Giovanni Francesco Barbieri, known as Il Guercino (‘the squinter’) because he was cross-eyed, was by the second decade of the 17th century one of the leading painters in the province of Emilia. Born in Cento, a small town between Bologna and Ferrara, Guercino was largely self-taught, although his early work was strongly influenced by the paintings of Ludovico Carracci. In 1617 he was summoned to Bologna by Alessandro Ludovisi, the Cardinal Archbishop of Bologna, and there painted a number of important altarpieces, typified by the Saint William Receiving the Monastic Habit, painted in 1620 and now in the Pinacoteca Nazionale in Bologna. When Ludovisi was elected Pope Gregory XV in 1621, Guercino was summoned to Rome to work for the pontiff and his nephew, Cardinal Ludovico Ludovisi. It was in Rome that Guercino painted some of his most celebrated works, notably the ceiling fresco of Aurora in the Casino Ludovisi and the large altarpiece of The Burial and Reception into Heaven of Saint Petronilla for an altar in Saint Peter’s. The papacy of Gregory XV was short-lived, however, and on the death of the Pope in 1623 Guercino returned to his native Cento. He remained working in Cento for twenty years, though he continued to receive commissions from patrons throughout Italy and beyond, and turned down offers of employment at the royal courts in London and Paris. Following the death of Guido Reni in 1642, Guercino moved his studio to Bologna, where he received commissions for religious pictures of the sort that Reni had specialized in, and soon inherited his position as the leading painter in the city.
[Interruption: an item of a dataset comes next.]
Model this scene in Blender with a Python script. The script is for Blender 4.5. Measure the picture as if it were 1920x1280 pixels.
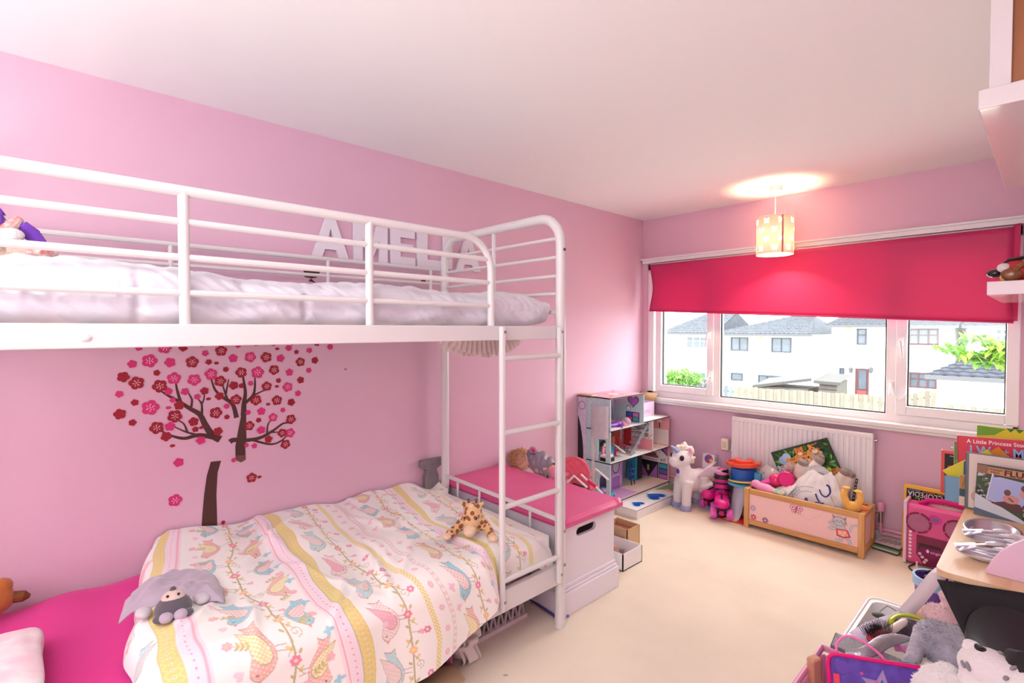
import bpy, bmesh, math, random
import numpy as np
from mathutils import Matrix, Vector, noise
random.seed(7); np.random.seed(7)
for o in list(bpy.data.objects): bpy.data.objects.remove(o)
SC = bpy.context.scene
COL = SC.collection
PI = math.pi
# ------------------------------------------------------------------ camera
CAM = Vector((2.58, 0.0, 1.41)); FPX = 950.0
_a = math.atan2(1015, 950); _p = math.atan2(23, 950)
_FH = Vector((-math.sin(_a), math.cos(_a), 0)); CR = Vector((math.cos(_a), math.sin(_a), 0)); CZ = Vector((0, 0, 1))
CF = _FH*math.cos(_p) - CZ*math.sin(_p); CU = CZ*math.cos(_p) + _FH*math.sin(_p)
cd = bpy.data.cameras.new('camera'); cam = bpy.data.objects.new('camera', cd); COL.objects.link(cam)
cd.sensor_fit = 'HORIZONTAL'; cd.sensor_width = 36; cd.lens = 36*FPX/1920; cd.clip_start = .02; cd.clip_end = 400
cam.matrix_world = Matrix(((CR.x, CU.x, -CF.x, CAM.x), (CR.y, CU.y, -CF.y, CAM.y), (CR.z, CU.z, -CF.z, CAM.z), (0, 0, 0, 1)))
SC.camera = cam
def at(u, v, ax, val):
    "point of the photo's pixel (u,v) on the plane x/y/z = val (survey of the room)"
    d = CF + CR*((u-960)/FPX) - CU*((v-640)/FPX); i = 'xyz'.index(ax)
    return CAM + d*((val-CAM[i])/d[i])
# ------------------------------------------------------------------ light
W = bpy.data.worlds.new('world'); SC.world = W; W.use_nodes = True
bg = W.node_tree.nodes['Background']; bg.inputs[0].default_value = (.92, 1, .99, 1); bg.inputs[1].default_value = 6.6
def lamp(name, kind, loc, energy, color=(1, 1, 1), size=1, aim=None, size_y=None):
    d = bpy.data.lights.new(name, kind); d.energy = energy; d.color = color
    if kind == 'AREA':
        d.size = size
        if size_y: d.shape = 'RECTANGLE'; d.size_y = size_y
    elif kind == 'POINT': d.shadow_soft_size = size
    elif kind == 'SUN': d.angle = size
    o = bpy.data.objects.new(name, d); COL.objects.link(o); o.location = loc
    if aim is not None: o.rotation_euler = (Vector(aim)-Vector(loc)).to_track_quat('-Z', 'Y').to_euler()
    return o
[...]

Guercino was among the most prolific draughtsmen of the 17th century in Italy, and his preferred medium was pen and brown ink, although he also worked in red chalk, black chalk, and charcoal. He appears to have assiduously kept his drawings throughout his long career, and to have only parted with a few of them. Indeed, more drawings by him survive today than by any other Italian artist of the period. On his death in 1666 all of the numerous surviving sheets in his studio passed to his nephews and heirs, the painters Benedetto and Cesare Gennari, known as the ‘Casa Gennari’.



The drawings of Guercino, which include figural and compositional studies, landscapes, caricatures and genre scenes, have always been coveted by later collectors and connoisseurs. Indeed, the 18th century amateur Pierre-Jean Mariette noted of the artist that ‘Ce peintre a outre cela une plume tout-à-faite séduisante’. The largest extant group of drawings by Guercino is today in the Royal Collection at Windsor Castle; these were acquired from the Gennari family by King George III’s librarian, Richard Dalton, between about 1758 and 1764.

Provenance

François Alziary, Baron de Malaussena, Le Blanc (Indre) and Nice (Lugt 1887), with his associated number 137
Possibly his sale (‘Collection de M. le baron de M.’), Paris, Hôtel Drouot, 18-20 April 1866, possibly part of lot 209 (as Guercino: ‘Bustes d’hommes. Deux dessins à la plume’, sold for 16 francs) or part of lot 208 (as Guercino: ‘Deux figures d’apôtres, jeune homme à mi-corps; homme versant à boire à deux guerriers. Quatre croquis à la plume.’, sold for 20 francs)
Paul Frantz Marcou, Paris (Lugt 1911b)
By descent to his daughter Catherine, Mme. Henry Dumas
Thence by descent until 2007
Marcou sale (‘Seconde partie de la collection Paul Frantz Marcou 1860-1932’), Paris, Hôtel Drouot, 23 May 2007, lot 26 (as Bolognese School, 17th Century)
Jean-Luc Baroni Ltd., London, in 2008
Private collection, London
Anonymous sale, New York, Christie’s, 24 January 2017, lot 37.

Exhibition

New York, Jean-Luc Baroni at Adam Williams Fine Art Ltd., An Exhibition of Master Paintings and Drawings, 2008, no.15.